INFORMATION PROVIDED
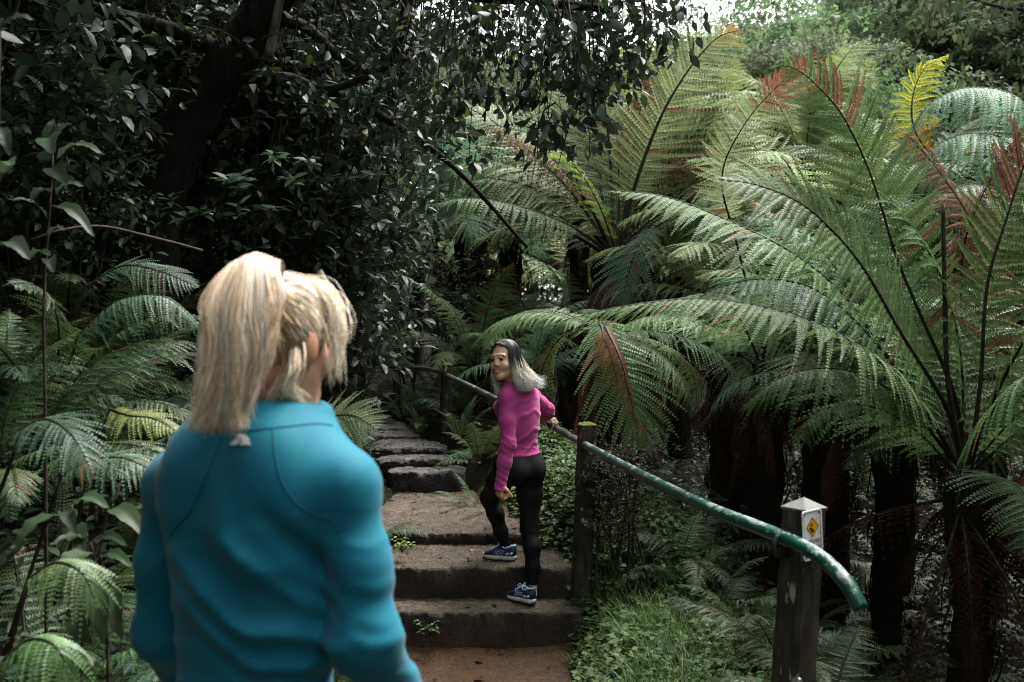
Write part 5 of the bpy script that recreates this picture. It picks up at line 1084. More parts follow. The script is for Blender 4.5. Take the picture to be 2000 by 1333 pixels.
class Loc:
    def __init__(s,c,f,u=(0,0,1),sc=1.0): s.c=np.array(c,float); s.s,s.f,s.u=frame(f,u); s.k=sc
    def __call__(s,x,y,z): return s.c+s.k*(x*s.s+y*s.f+z*s.u)
    def M(s): return np.stack([s.s,s.f,s.u])
    def inv(s,V): return (V-s.c)@s.M().T/s.k
MAT_SKIN=attr_mat('skin',.48,.4,60,.05,.06,.12)
MAT_HAIR=attr_mat('hair',.38,.45)
MAT_EYE=attr_mat('eye',.3,.25)
def head_field(L,neck_to,smile=True,ears=True,neck_r=.05):
    k=L.k; f=Field()
    f.ell(L(0,-.012,.035),np.array([.073,.094,.090])*k,.02*k,L.M())
    f.ell(L(0,.028,-.028),np.array([.054,.061,.080])*k,.03*k,L.M())
    f.cone(L(-.038,.0,-.046),L(-.012,.064,-.090),.020*k,.016*k,.025*k); f.cone(L(.038,.0,-.046),L(.012,.064,-.090),.020*k,.016*k,.025*k)
    f.cone(L(-.004,.071,-.092),L(.004,.071,-.092),.0145*k,.0145*k,.022*k)
    for s in(-1,1):
        f.ell(L(s*.037,.064,-.030),np.array([.024,.020,.022])*k,.026*k,L.M())
        f.cone(L(s*.012,.086,.029),L(s*.045,.072,.028),.008*k,.007*k,.022*k)
        if ears:
            f.ell(L(s*.074,-.012,.000),np.array([.010,.019,.032])*k,.008*k,L.M())
    f.cone(L(0,.086,.020),L(0,.099,-.019),.0068*k,.0098*k,.014*k)
    for s in(-1,1): f.ell(L(s*.0105,.090,-.024),np.array([.0075,.009,.007])*k,.008*k,L.M())
    for s in(-1,1):
        f.cut(L(s*.021,.101,.009),L(s*.043,.090,.010),.0085*k,.008*k,.012*k)
        f.path([L(s*.0165,.0850,.0100),L(s*.030,.0872,.0165),L(s*.046,.0775,.0105)],np.array([.0022,.0030,.0022])*k,.004*k)
    if smile:
        f.path([L(-.027,.082,-.0475),L(-.015,.0905,-.0500),L(0,.0935,-.0505),L(.015,.0905,-.0500),L(.027,.082,-.0475)],np.array([.002,.0032,.0036,.0032,.002])*k,.006*k)
        f.path([L(-.026,.081,-.0500),L(-.014,.0885,-.0670),L(0,.091,-.0715),L(.014,.0885,-.0670),L(.026,.081,-.0500)],np.array([.002,.0038,.0044,.0038,.002])*k,.006*k)
        f.cut(L(-.021,.090,-.0535),L(0,.0975,-.0600),.0042*k,.0085*k,.003*k); f.cut(L(0,.0975,-.0600),L(.021,.090,-.0535),.0085*k,.0042*k,.003*k)
    else:
        f.path([L(-.024,.085,-.058),L(0,.095,-.056),L(.024,.085,-.058)],np.array([.003,.0055,.003])*k,.006*k); f.path([L(-.022,.084,-.062),L(0,.093,-.066),L(.022,.084,-.062)],np.array([.003,.006,.003])*k,.006*k)
    f.cone(L(0,-.022,-.05),neck_to,neck_r*.98,neck_r*1.08,.035*k)
    return f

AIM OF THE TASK
Reproduce the listing word for word and omit its pictures.

RESULT
Write part 5 of the bpy script that recreates this picture. It picks up at line 1084. More parts follow. The script is for Blender 4.5. Take the picture to be 2000 by 1333 pixels.
class Loc:
    def __init__(s,c,f,u=(0,0,1),sc=1.0): s.c=np.array(c,float); s.s,s.f,s.u=frame(f,u); s.k=sc
    def __call__(s,x,y,z): return s.c+s.k*(x*s.s+y*s.f+z*s.u)
    def M(s): return np.stack([s.s,s.f,s.u])
    def inv(s,V): return (V-s.c)@s.M().T/s.k
MAT_SKIN=attr_mat('skin',.48,.4,60,.05,.06,.12)
MAT_HAIR=attr_mat('hair',.38,.45)
MAT_EYE=attr_mat('eye',.3,.25)
def head_field(L,neck_to,smile=True,ears=True,neck_r=.05):
    k=L.k; f=Field()
    f.ell(L(0,-.012,.035),np.array([.073,.094,.090])*k,.02*k,L.M())
    f.ell(L(0,.028,-.028),np.array([.054,.061,.080])*k,.03*k,L.M())
    f.cone(L(-.038,.0,-.046),L(-.012,.064,-.090),.020*k,.016*k,.025*k); f.cone(L(.038,.0,-.046),L(.012,.064,-.090),.020*k,.016*k,.025*k)
    f.cone(L(-.004,.071,-.092),L(.004,.071,-.092),.0145*k,.0145*k,.022*k)
    for s in(-1,1):
        f.ell(L(s*.037,.064,-.030),np.array([.024,.020,.022])*k,.026*k,L.M())
        f.cone(L(s*.012,.086,.029),L(s*.045,.072,.028),.008*k,.007*k,.022*k)
        if ears:
            f.ell(L(s*.074,-.012,.000),np.array([.010,.019,.032])*k,.008*k,L.M())
    f.cone(L(0,.086,.020),L(0,.099,-.019),.0068*k,.0098*k,.014*k)
    for s in(-1,1): f.ell(L(s*.0105,.090,-.024),np.array([.0075,.009,.007])*k,.008*k,L.M())
    for s in(-1,1):
        f.cut(L(s*.021,.101,.009),L(s*.043,.090,.010),.0085*k,.008*k,.012*k)
        f.path([L(s*.0165,.0850,.0100),L(s*.030,.0872,.0165),L(s*.046,.0775,.0105)],np.array([.0022,.0030,.0022])*k,.004*k)
    if smile:
        f.path([L(-.027,.082,-.0475),L(-.015,.0905,-.0500),L(0,.0935,-.0505),L(.015,.0905,-.0500),L(.027,.082,-.0475)],np.array([.002,.0032,.0036,.0032,.002])*k,.006*k)
        f.path([L(-.026,.081,-.0500),L(-.014,.0885,-.0670),L(0,.091,-.0715),L(.014,.0885,-.0670),L(.026,.081,-.0500)],np.array([.002,.0038,.0044,.0038,.002])*k,.006*k)
        f.cut(L(-.021,.090,-.0535),L(0,.0975,-.0600),.0042*k,.0085*k,.003*k); f.cut(L(0,.0975,-.0600),L(.021,.090,-.0535),.0085*k,.0042*k,.003*k)
    else:
        f.path([L(-.024,.085,-.058),L(0,.095,-.056),L(.024,.085,-.058)],np.array([.003,.0055,.003])*k,.006*k); f.path([L(-.022,.084,-.062),L(0,.093,-.066),L(.022,.084,-.062)],np.array([.003,.006,.003])*k,.006*k)
    f.cone(L(0,-.022,-.05),neck_to,neck_r*.98,neck_r*1.08,.035*k)
    return f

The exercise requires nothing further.